_Dataset items_
☆ ☆ ☆ ☆ ☆ ☆ ☆
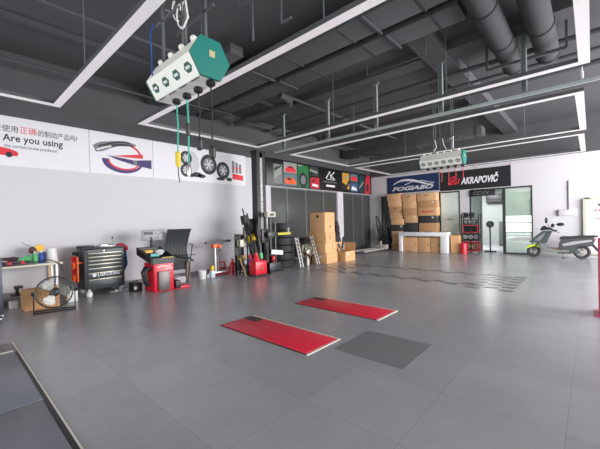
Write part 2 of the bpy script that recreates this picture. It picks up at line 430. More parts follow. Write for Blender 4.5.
# ------------------------------------------------------------------ hose reel boxes
def reel_box(label, xr, L, yc, zc, R, k, hoses):
    t = thing('hose_reel_box', label, 'hose reel', (xr - L / 2, yc, zc))
    hexp = [(yc + R * math.cos(PI / 3 * i), zc + R * math.sin(PI / 3 * i)) for i in range(6)]
    def hx(x0, x1, s):
        mb = MB(); mb.prism([(x0, yc + (y - yc) * s, zc + (z - zc) * s) for y, z in hexp], (x1 - x0, 0, 0)); return mb
    hx(xr - L + .03, xr - .03, 1).build('housing', cream, t)
    ec = hx(xr - .03, xr, 1.015).build('end_cap', teal, t)
    MB().box(xr, xr + .006, yc - .02, yc + .04, zc + .01, zc + .07).build('rating_plate', mat('tin_plate', (190, 180, 140), .4, .4), ec)
    hx(xr - L, xr - L + .03, .985).build('end_cap', teal, t)
    step = (L - .06) / k
    for i in range(k):
        x = xr - L + .03 + step * (i + .5)
        # badge on the lower-front slanted... the slanted faces toward -y
        if True:
            nrm = Vector((0, -math.cos(PI / 6), -math.sin(PI / 6)))
            c = Vector((x, yc, zc)) + nrm * R * math.cos(PI / 6)
            up = Vector((0, -math.sin(PI / 6), math.cos(PI / 6)))
            pts = [c + Vector((1, 0, 0)) * math.cos(PI / 3 * q) * .062 * (1) + up * math.sin(PI / 3 * q) * .05 for q in range(6)]
            b = MB().prism(pts, nrm * .004).build('badge', tealE, t)
            c2 = c + nrm * .004
            q = [c2 + Vector((dx, 0, 0)) + up * dz for dx, dz in ((-.036, -.012), (.036, -.012), (.036, .014), (-.036, .014))]
            MB().prism(q, nrm * .002).build('badge_print', whitep, b)
        MB().box(x - step * .3, x + step * .3, yc - R * .45, yc - R * .40, zc - R * math.cos(PI / 6) - .004, zc - R * math.cos(PI / 6) + .004).build('slot', blkg, t)
        MB().lathe([(.022, 0), (.03, .02), (.03, .035), (.018, .05)], (x, yc - R * .45, zc + R * math.cos(PI / 6) - .003), 12).build('top_lug', cream, t)
        zb = zc - R * math.cos(PI / 6)
        hx_, hy_ = x + step * .35, yc + R * .15
        o = MB().lathe([(.035, 0), (.045, -.02), (.045, -.04), (.02, -.06)], (hx_, hy_, zb), 14).build('outlet', blk, t)
        hz = hoses[i]
        if hz:
            m, ln, end = hz
            a = MB().tube([(hx_, hy_, zb - .05), (hx_ + .01, hy_ + .005, zb - ln * .5), (hx_, hy_, zb - ln)], .008 if k == 4 else .007, 8).build('hose', m, t)
            z = zb - ln
            if end == 'gun':
                MB().lathe([(.012, 0), (.03, -.02), (.026, -.15), (.015, -.17)], (hx_, hy_, z), 12).build('handle', yel, a)
                MB().tube([(hx_, hy_, z - .16), (hx_, hy_, z - .25), (hx_ + .03, hy_, z - .34)], .006, 6).build('nozzle', blkg, a)
            elif end == 'plug':
                MB().lathe([(.01, 0), (.022, -.02), (.022, -.1), (.01, -.14)], (hx_, hy_, z), 12).build('coupler', alu, a)
                MB().lathe([(.012, 0), (.022, -.01), (.02, -.13), (.012, -.14)], (hx_, hy_, zb - ln * .42), 12).build('stopper', blk, a)
            elif end == 'sock':
                MB().lathe([(.012, 0), (.032, -.02), (.032, -.1), (.02, -.12)], (hx_, hy_, z), 12).build('socket', blk, a)
    return t
T1 = reel_box('cream hose reel box with teal ends, the nearer one hanging at upper left', -2.6, .94, 1.71, 3.03, .205, 4,
         [(tealh, .56, 'gun'), (tealh, .72, 'plug'), (mat('black_cable', (36, 38, 38), .5), .5, 'sock'), (mat('black_cable', (36, 38, 38), .5), .62, 'sock')])
# its hanger frame
w = MB()
for x in (-3.3, -2.85):
    for y in (1.6, 1.82): w.bar((x, y, 3.2), (x, y, ZC), .025)
w.bar((-3.45, 1.6, 3.62), (-2.7, 1.6, 3.62), .025); w.bar((-3.45, 1.82, 3.62), (-2.7, 1.82, 3.62), .025)
w.bar((-3.3, 1.6, 3.75), (-3.3, 1.82, 3.75), .025); w.bar((-2.85, 1.6, 3.75), (-2.85, 1.82, 3.75), .025)
w.build('hanging_frame', mat('dull_steel_frame', (96, 98, 100), .5, .3), T1)
w = MB()
for cx, cz, r in ((-2.95, 3.52, .09), (-3.05, 3.62, .07), (-2.86, 3.55, .05)):
    w.tube([(cx + r * math.cos(a * .5), 1.56 + .01 * a, cz + r * 1.1 * math.sin(a * .5)) for a in range(0, 10)], .007, 6)
w.tube([(-2.95, 1.6, 3.9), (-2.85, 1.56, 3.7), (-2.8, 1.58, 3.6), (-2.76, 1.58, 3.42), (-2.84, 1.58, 3.36), (-2.92, 1.6, 3.4)], .009, 6)
w.build('loose_cable', white, T1)
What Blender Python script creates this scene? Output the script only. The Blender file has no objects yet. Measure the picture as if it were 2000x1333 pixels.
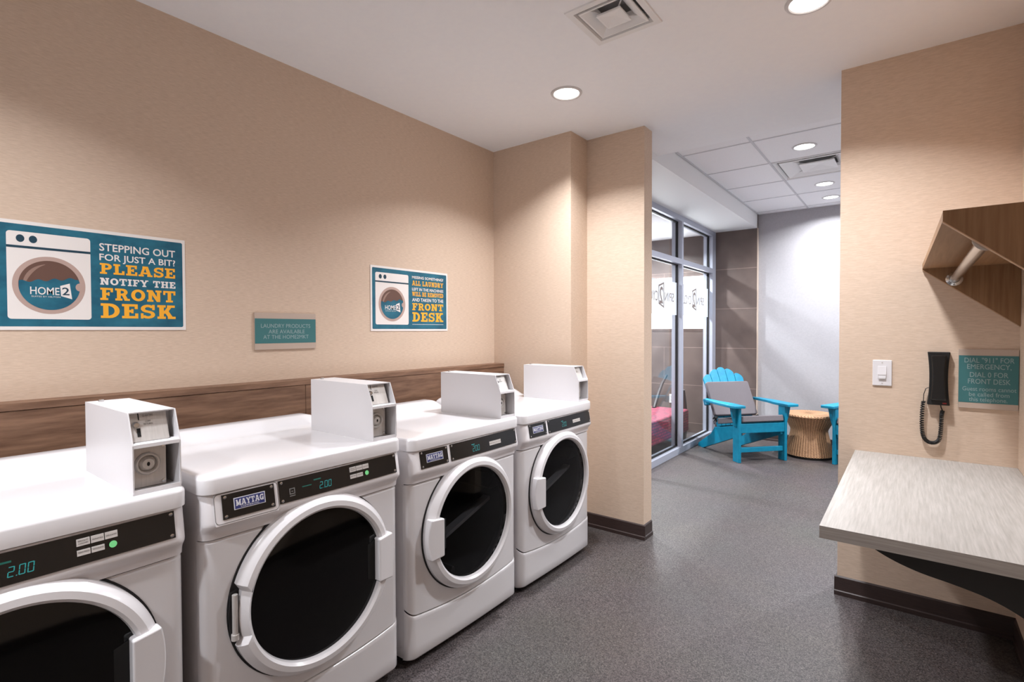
import bpy, bmesh, math, random
from mathutils import Vector, Matrix
random.seed(4)
PI = math.pi
SC = bpy.context.scene
COL = SC.collection

# ---------------------------------------------------------------- camera
cd = bpy.data.cameras.new('camera'); cam = bpy.data.objects.new('camera', cd); COL.objects.link(cam)
cd.sensor_width = 36.0; cd.lens = 18.284; cd.clip_start = 0.02
_r = Vector((0.792595, 0.609740, -0.003118)); _u = Vector((-0.008970, 0.016773, 0.999819)); _f = Vector((-0.609682, 0.792424, -0.018764))
M = Matrix(((_r.x, _u.x, -_f.x, 2.3539), (_r.y, _u.y, -_f.y, 0.0), (_r.z, _u.z, -_f.z, 1.3082), (0, 0, 0, 1)))
cam.matrix_world = M
SC.camera = cam
# ---------------------------------------------------------------- world, exposure
w = bpy.data.worlds.new('world'); SC.world = w; w.use_nodes = True
w.node_tree.nodes['Background'].inputs[0].default_value = (0.9, 0.95, 1, 1)
w.node_tree.nodes['Background'].inputs[1].default_value = 0.05
SC.view_settings.view_transform = 'Standard'; SC.view_settings.look = 'None'
SC.view_settings.gamma = 1; SC.view_settings.use_curve_mapping = False
SC.view_settings.exposure = 0.25
P_FRONT, P_REAR, P_LOUNGE, P_GYM = 18.0, 17.0, 22.0, 75.0      # watts per ceiling lamp
C_FRONT, C_LOUNGE = (0.97, 0.985, 1.03), (0.95, 0.97, 1.0)
CEIL, CEIL2 = 2.573, 2.69

# ---------------------------------------------------------------- materials
def lin(c):
    return tuple(((v/255)/12.92 if v/255 <= .04045 else ((v/255+.055)/1.055)**2.4) for v in c) + (1,)
def mat(name, rgb, rough=.5, metal=0, spec=.5, emit=0, ecol=None, coat=0):
    m = bpy.data.materials.new(name); m.use_nodes = True
    b = m.node_tree.nodes['Principled BSDF']
    b.inputs['Base Color'].default_value = lin(rgb); b.inputs['Roughness'].default_value = rough
    b.inputs['Metallic'].default_value = metal; b.inputs['Specular IOR Level'].default_value = spec
    if coat: b.inputs['Coat Weight'].default_value = coat; b.inputs['Coat Roughness'].default_value = .08
    if emit:
        b.inputs['Emission Color'].default_value = lin(ecol or rgb); b.inputs['Emission Strength'].default_value = emit
    return m
def nd(m, t, **k):
    n = m.node_tree.nodes.new(t)
    for a, v in k.items(): setattr(n, a, v)
    return n
def lk(m, a, b): m.node_tree.links.new(a, b)
def noise_mat(name, rgb_a, rgb_b, scale, stretch, rough=.6, detail=4, lo=.35, hi=.65, bump=0.0, bdist=.002, spec=.4, coat=0, rgb_c=None):
    """two-tone material driven by a stretched noise in object space"""
    m = mat(name, rgb_a, rough, 0, spec, coat=coat); b = m.node_tree.nodes['Principled BSDF']
    tc = nd(m, 'ShaderNodeTexCoord'); mp = nd(m, 'ShaderNodeMapping'); mp.inputs['Scale'].default_value = stretch
    nz = nd(m, 'ShaderNodeTexNoise'); nz.inputs['Scale'].default_value = scale; nz.inputs['Detail'].default_value = detail
    nz.inputs['Roughness'].default_value = .6
    cr = nd(m, 'ShaderNodeValToRGB'); e = cr.color_ramp.elements
    e[0].position = lo; e[0].color = lin(rgb_a); e[1].position = hi; e[1].color = lin(rgb_b)
    if rgb_c: x = e.new(min(.98, hi+.1)); x.color = lin(rgb_c)
    lk(m, tc.outputs['Object'], mp.inputs['Vector']); lk(m, mp.outputs['Vector'], nz.inputs['Vector'])
    lk(m, nz.outputs['Fac'], cr.inputs['Fac']); lk(m, cr.outputs['Color'], b.inputs['Base Color'])
    if bump:
        bp = nd(m, 'ShaderNodeBump'); bp.inputs['Strength'].default_value = bump; bp.inputs['Distance'].default_value = bdist
        lk(m, nz.outputs['Fac'], bp.inputs['Height']); lk(m, bp.outputs['Normal'], b.inputs['Normal'])
    return m

m_wallY = noise_mat('tan_wallpaper_left', (206, 183, 162), (219, 197, 177), 1.0, (60, 34, 420), .75, 3, .36, .64, .3, .001, .2)
m_wallX = noise_mat('tan_wallpaper_ends', (206, 183, 162), (219, 197, 177), 1.0, (34, 60, 420), .75, 3, .36, .64, .3, .001, .2)
m_ceil = noise_mat('ceiling_paint', (246, 247, 250), (248, 249, 251), 30, (1, 1, 1), .9, 2, .3, .7, .05, .001, .1)
m_tileceil = noise_mat('ceiling_tile', (240, 240, 242), (248, 248, 250), 220, (1, 1, 1), .9, 2, .3, .7, .2, .001, .1)
m_grid = mat('grid_metal', (206, 206, 210), .6)
m_white = mat('white_paint', (236, 236, 236), .6)
m_grey_wall = noise_mat('grey_wall_paint', (166, 164, 168), (172, 170, 174), 60, (1, 1, 1), .8, 2, .3, .7, .05, .001, .2)
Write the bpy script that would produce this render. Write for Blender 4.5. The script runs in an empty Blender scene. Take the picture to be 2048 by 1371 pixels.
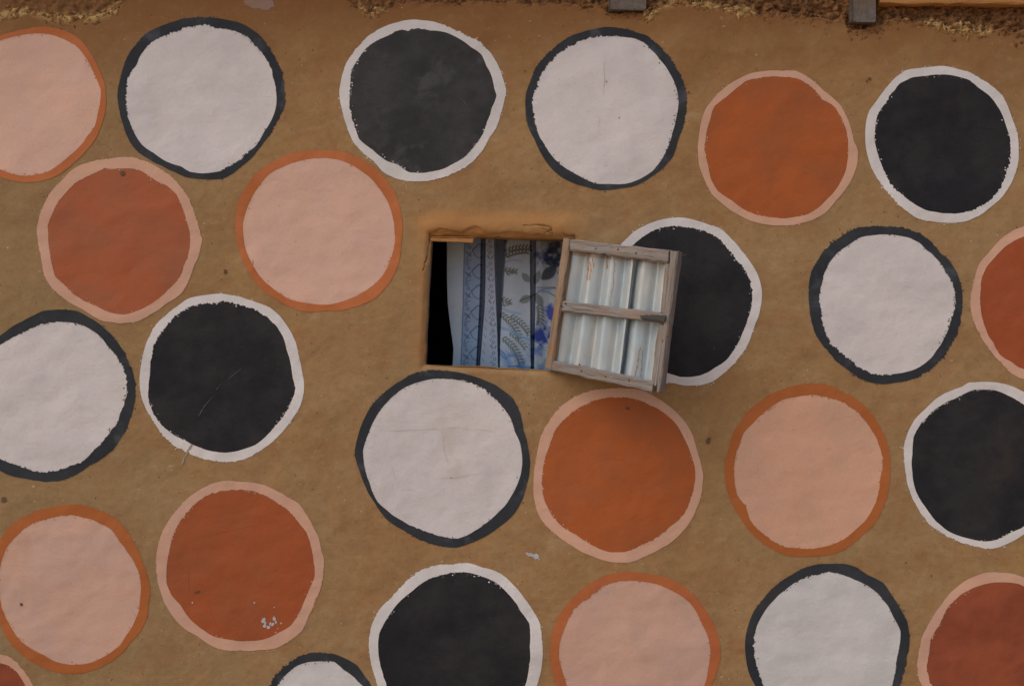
☆ ☆ ☆ ☆ ☆ ☆ ☆
_WHAT YOU NEED TO DO_
The lines to print start at the line containing "What Blender Python" and end at the line containing "COL = SC.collection"; print them exactly, both ends included, and leave out every picture.

_EXPECTED ANSWER_
What Blender Python script creates this scene? Output the script only. The Blender file has no objects yet. Measure the picture as if it were 2000x1333 pixels.
import bpy, bmesh, math, random
from mathutils import Vector, Matrix
random.seed(4)
PI = math.pi
SC = bpy.context.scene
COL = SC.collection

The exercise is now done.